The Digital Games Tax Offset has sailed through Parliament, with local studios to receive a 30 percent tax offset from this financial year in a “momentous occasion” for the burgeoning industry.

The games tax incentive is included in the Treasury Laws Amendment (2022 Measures No. 4) Bill 2022, which was approved by the Senate last week and will become law.

The Digital Games Tax Offset (DGTO) is a 30 per cent tax incentive for video game developers working on projects worth more than $500,000.

It will apply retrospectively from 1 July 2022.

It is the first federal incentive for games development and one of the most generous in the world of its kind, Interactive Games and Entertainment Association (IGEA) CEO Ron Curry said.

“Today is a momentous occasion for Australian games creators, who have an extraordinary reputation internationally,” Curry said.

“These developers can now confidently proceed, expand and scale their businesses to deliver in-demand game content to a global audience and are well positioned to drive the knowledge economy.

“We are grateful for the champions on both sides of the Parliament who have led the way for game development becoming an integral part of the broader Australian screen and creative industries, including the senators who spoke in support of the DGTO yesterday.”

The tax offset will apply specifically to development, porting or ongoing development costs, and not to the indirect costs of running a studio.

It will be capped at $20 million per year, per company.

The policy was first announced by the former Coalition government in the 2021-22 budget, and was passed by the Parliament with bipartisan support.

“This is a game changer for Australia’s digital games industry,” Minister for the Arts Tony Burke said.

“Australian game developers have a proud history going back decades, and this measure will support them – and the next generation – for years to come.

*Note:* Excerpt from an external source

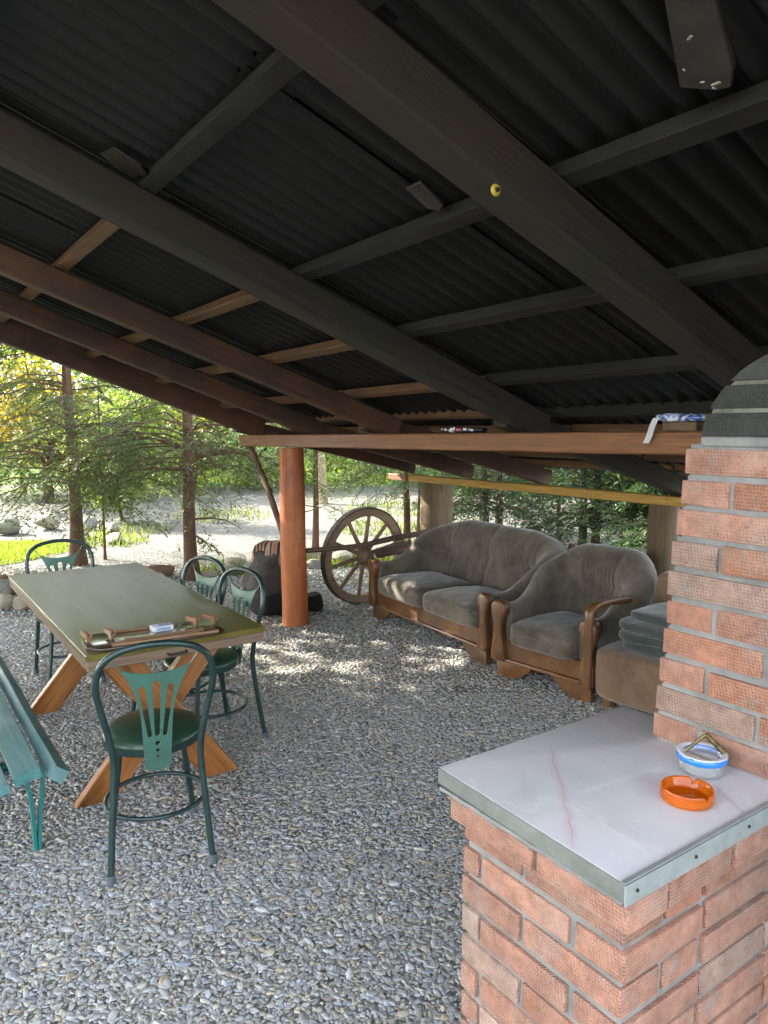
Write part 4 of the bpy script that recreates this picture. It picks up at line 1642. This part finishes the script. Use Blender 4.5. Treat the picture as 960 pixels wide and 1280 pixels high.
# ------------------------------------------------------------------ sack with cloth, and dark block behind the post
sk = thing('sack', 'black sack under a striped brown cloth behind the orange post', 'sack', (2.86, 5.80, 0), 0)
def sackp(p):
    q = (p.z + .30) / .6
    s = 1 - .55 * max(0, q - .30)
    return Vector((p.x * s + .10 * max(0, q - .3), p.y * s - .03 * q, p.z)) + Vector((noise.noise(p * 5), noise.noise(p * 5 + Vector((9, 0, 0))), noise.noise(p * 4 + Vector((0, 7, 0))))) * .055
b = MB()
b.grid(super_ell(.25, .25, .30, .5, .6, 56, 26, sackp), cu=True)
o = b.build('bag', M['black'], sk, smooth=80)
o.location = (0, 0, .29)
def drape(p):
    p = sackp(p)
    return Vector((p.x * 1.07, p.y * 1.07, p.z)) + Vector((.012 * math.sin(p.y * 38 + p.z * 9), .012 * math.sin(p.x * 34), .010 * math.sin(p.x * 30 + p.y * 25)))
b = MB()
rows = super_ell(.25, .25, .31, .5, .6, 64, 26, drape)
b.grid([r[14:] for r in rows], cu=True)
o = b.build('cloth', M['stripe'], sk, smooth=80)
o.location = (0, 0, .335)
o = MB()
b = MB()
b.grid(super_ell(.245, .25, .2, .5, .6, 56, 20, lambda p: sackp(p) * 1.03), cu=True)
o = b.build('flap', M['greycloth'], sk, smooth=80)
o.location = (-.02, -.01, .36)
b = MB()
b.grid(super_ell(.15, .12, .10, .6, .7, 48, 20, lambda p: Vector((p.x * (1 - 1.5 * max(0, p.z)), p.y, p.z + .35 * max(0, p.z) * (p.x / .15 + .4))) + Vector((noise.noise(p * 9), noise.noise(p * 9 + Vector((4, 0, 0))), noise.noise(p * 8 + Vector((0, 6, 0))))) * .022), cu=True)
o = b.build('bin_bag', M['black'], None, smooth=80, loc=(3.20, 5.66, .085))
o.rotation_euler = (0, 0, R(-35))
o.scale = (.78, .78, .75)
o.location = (3.17, 5.68, .062)
tag(o, 'low slumped black bag lying between the orange post and the wagon wheel', 'bag')

# ------------------------------------------------------------------ small things lying on the beam
def beam_top(y):
    return 1.553 + (6.28 - y) * .0153
t = thing('snack_packet', 'dark printed packet with pink and white marks lying on the beam', 'packet', (2.83, 3.25, beam_top(3.25)), 0)
b = MB()
b.grid(super_ell(.035, .19, .016, .7, .4, 40, 14, lambda p: p + Vector((0, 0, noise.noise(p * 16) * .006))), cu=True)
o = b.build('wrapper', M['darkpack'], t, smooth=60)
o.location = (-.012, 0, .017)
for (y, z, wd, hh, mm) in ((-.10, .02, .014, .010, 'whitepaint'), (-.06, .022, .03, .012, 'whitepaint'), (-.005, .02, .04, .014, 'pink'), (.05, .022, .045, .016, 'whitepaint'), (.06, .008, .05, .006, 'paper'), (.11, .018, .014, .012, 'whitepaint'), (.14, .02, .010, .010, 'paper'), (-.12, .016, .018, .012, 'whitepaint')):
    b = MB()
    b.box((-.0475, y, z), (.004, wd, hh), Matrix.Rotation(R(random.uniform(-12, 12)), 4, 'X'), .001)
    b.build('print', M[mm], o).location = (.012, 0, -.017)
t = thing('plastic_bag', 'blue and white crumpled bag with a paper strip hanging over the beam', 'bag', (2.80, 1.84, beam_top(1.84)), 0)
b = MB()
b.box((.0, 0, .02), (.05, .16, .036), None, .004)
b.build('wood_offcut', M['log'], t)
b = MB()
b.grid(super_ell(.04, .11, .018, .8, .5, 48, 16, lambda p: p + Vector((noise.noise(p * 22), noise.noise(p * 25 + Vector((3, 0, 0))), noise.noise(p * 24 + Vector((0, 5, 0))))) * .012), cu=True)
def m_bag():
    t_ = NT('blue_white_film')
    v = t_.n('TexCoord').outputs['Object']
    a = t_.noise(v, 26.0, 3, 0.6, 1.5)
    t_.bsdf(Base_Color=t_.ramp(a, [(0.44, (.04, .10, .40)), (0.5, (.62, .66, .78)), (0.6, (.70, .72, .76))]), Roughness=0.25, Coat_Weight=.4)
    return t_.m
o = b.build('wrapper', m_bag(), t, smooth=50)
o.location = (-.005, 0, .055)
b = MB()
b.grid([[( -.050 - .004 * math.sin(k), y + .012 * k / 6 * 4, .055 - k * .018) for k in range(7)] for y in (.075, .090, .105)])
b.build('paper_strip', M['paper'], t, smooth=60)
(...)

“Empowering local storytellers and engaging audiences is key to Revive, Australia’s new National Cultural Policy. This measure does both.”

The Australian games development sector has enjoyed unprecedented federal and state support in recent years, after several years of sparse backing.

The Federal Office for the Arts has boosted its investments in small and medium independent game studios by $12 million, and Screen Australia has launched a First Nations Game Studio Fund.

A number of state governments also have tax rebates which can be combined with the new federal initiative.

The games industry has enjoyed rapid growth in recent years too.

According to IGEA’s most recent survey, revenue generated by developers jumped by more than 25 per cent over the last year, with full time employment increasing by nearly 60 per cent.

Games studios in Australia generated $284.4 million in 2021-22 and employed 2,100 people full-time.

The survey also found that the games development sector has more than doubled in size over the last six years alone, while 800 jobs were created in the last year.

“Making games has the ability to engage artists and technical specialists across the industry,” Curry said.

“We are excited for the career opportunities that growth in game development will bring to Australian creators.”

The DGTO will be jointly administered by the Office for the Arts and the Australian Tax Office, and is part of the Income Tax Assessment Act 1997.

It is expected to cost the government $34.9 million over four years from 2021-22.

As part of the process, the Minister will issue a certificate each year to studios determining the development costs which are eligible for the tax offset.